Assim, há mesmo quem vá ao ponto de empregar, no mesmo sentido, a expressão “vida real”, o que, no fundo, constitui uma ironia singular, pois a verdade é que aquilo que eles assim denominam não passa, ao contrário, da pior das ilusões. Não queremos dizer com isso que as coisas em questão estejam, em si mesmas, desprovidas de toda realidade — embora essa realidade, que é em suma a do próprio plano sensível, corresponda ao grau mais baixo de todos, e que abaixo dela só haja o que está propriamente abaixo de toda existência manifestada. Mas é a maneira pela qual essas coisas são encaradas que é inteiramente falsa, e que, ao separá-las de qualquer princípio superior, lhes nega precisamente aquilo que constitui toda a sua realidade.

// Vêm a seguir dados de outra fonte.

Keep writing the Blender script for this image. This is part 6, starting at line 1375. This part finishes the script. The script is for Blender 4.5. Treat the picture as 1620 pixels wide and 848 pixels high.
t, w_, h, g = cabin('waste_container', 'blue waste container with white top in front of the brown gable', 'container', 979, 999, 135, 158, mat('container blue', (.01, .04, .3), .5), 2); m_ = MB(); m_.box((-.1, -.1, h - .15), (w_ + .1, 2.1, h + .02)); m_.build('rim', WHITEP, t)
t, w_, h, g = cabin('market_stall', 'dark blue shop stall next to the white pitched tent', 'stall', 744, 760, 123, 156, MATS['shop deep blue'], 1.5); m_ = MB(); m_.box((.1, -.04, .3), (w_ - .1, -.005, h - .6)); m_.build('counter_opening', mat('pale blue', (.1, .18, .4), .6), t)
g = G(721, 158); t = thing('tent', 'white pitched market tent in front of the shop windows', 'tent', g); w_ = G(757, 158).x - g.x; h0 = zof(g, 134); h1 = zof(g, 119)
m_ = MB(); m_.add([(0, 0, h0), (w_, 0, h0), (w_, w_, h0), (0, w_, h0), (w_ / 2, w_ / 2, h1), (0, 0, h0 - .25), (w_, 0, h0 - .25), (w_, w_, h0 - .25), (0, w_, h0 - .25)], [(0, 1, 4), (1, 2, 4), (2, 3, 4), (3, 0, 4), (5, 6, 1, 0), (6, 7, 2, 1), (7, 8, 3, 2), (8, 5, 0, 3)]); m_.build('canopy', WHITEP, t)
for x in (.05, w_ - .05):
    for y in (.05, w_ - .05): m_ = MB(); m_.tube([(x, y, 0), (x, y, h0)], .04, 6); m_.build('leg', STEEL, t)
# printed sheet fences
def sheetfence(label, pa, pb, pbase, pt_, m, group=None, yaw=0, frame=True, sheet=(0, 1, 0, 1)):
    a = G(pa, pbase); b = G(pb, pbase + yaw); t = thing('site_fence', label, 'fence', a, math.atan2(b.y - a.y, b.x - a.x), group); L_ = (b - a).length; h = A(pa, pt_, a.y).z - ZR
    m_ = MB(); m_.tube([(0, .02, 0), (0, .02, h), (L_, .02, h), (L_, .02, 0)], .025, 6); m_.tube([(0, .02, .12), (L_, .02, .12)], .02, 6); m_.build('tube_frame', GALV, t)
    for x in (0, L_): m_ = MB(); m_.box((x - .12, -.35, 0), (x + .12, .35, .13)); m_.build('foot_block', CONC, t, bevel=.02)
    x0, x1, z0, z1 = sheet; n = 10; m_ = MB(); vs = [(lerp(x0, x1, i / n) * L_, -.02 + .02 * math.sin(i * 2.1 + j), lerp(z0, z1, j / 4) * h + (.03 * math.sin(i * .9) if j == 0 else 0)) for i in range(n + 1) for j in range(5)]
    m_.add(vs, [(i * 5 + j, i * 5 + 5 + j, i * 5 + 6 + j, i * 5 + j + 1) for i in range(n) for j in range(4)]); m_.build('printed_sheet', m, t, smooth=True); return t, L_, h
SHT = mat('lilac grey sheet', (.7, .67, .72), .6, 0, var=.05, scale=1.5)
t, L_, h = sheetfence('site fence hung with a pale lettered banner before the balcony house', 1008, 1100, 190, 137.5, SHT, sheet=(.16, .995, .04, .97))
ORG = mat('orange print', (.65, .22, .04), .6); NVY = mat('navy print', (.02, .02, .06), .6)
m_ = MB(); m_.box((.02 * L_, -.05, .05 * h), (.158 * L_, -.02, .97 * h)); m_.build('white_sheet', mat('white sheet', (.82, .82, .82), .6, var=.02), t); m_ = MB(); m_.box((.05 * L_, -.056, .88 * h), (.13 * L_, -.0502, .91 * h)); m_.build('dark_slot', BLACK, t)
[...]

É por isso que, com toda a precisão, não existe de fato um domínio profano, mas apenas um ponto de vista profano, que se torna cada vez mais invasivo, até englobar, por fim, a existência humana em sua totalidade.
Vê-se com facilidade, por tudo isso, como, dentro dessa concepção da “vida ordinária”, passa-se quase imperceptivelmente de um estágio a outro, com a degeneração acentuando-se progressivamente: começa-se por admitir que certas coisas possam ser retiradas de toda influência tradicional, e depois são justamente essas coisas que se passa a considerar como normais; a partir daí, chega-se com demasiada facilidade a considerá-las como as únicas “reais” — o que equivale a descartar como “irreal” tudo o que é “supra-humano”, e mesmo, à medida que o domínio do humano é concebido de maneira cada vez mais estreitamente limitada, reduzindo-se à única modalidade corporal, tudo aquilo que pertence simplesmente à ordem suprassensível.
Basta observar como nossos contemporâneos empregam constantemente — e sem sequer pensar nisso — a palavra “real” como sinônimo de “sensível”, para perceber que foi justamente a esse ponto que chegaram efetivamente, e que essa forma de ver o mundo incorporou-se de tal modo à própria natureza deles, por assim dizer, que se tornou algo quase instintivo.
A filosofia moderna, que é, em suma, a princípio apenas uma expressão “sistematizada” da mentalidade geral — antes mesmo de vir a reagir sobre ela em certa medida — seguiu um caminho paralelo a esse: tudo começou com o elogio cartesiano do “bom senso”, de que falamos anteriormente, e que é bastante característico a esse respeito, pois a “vida ordinária” é, por excelência, o domínio desse pretenso “bom senso”, também chamado de “senso comum”, tão limitado quanto ela e da mesma maneira.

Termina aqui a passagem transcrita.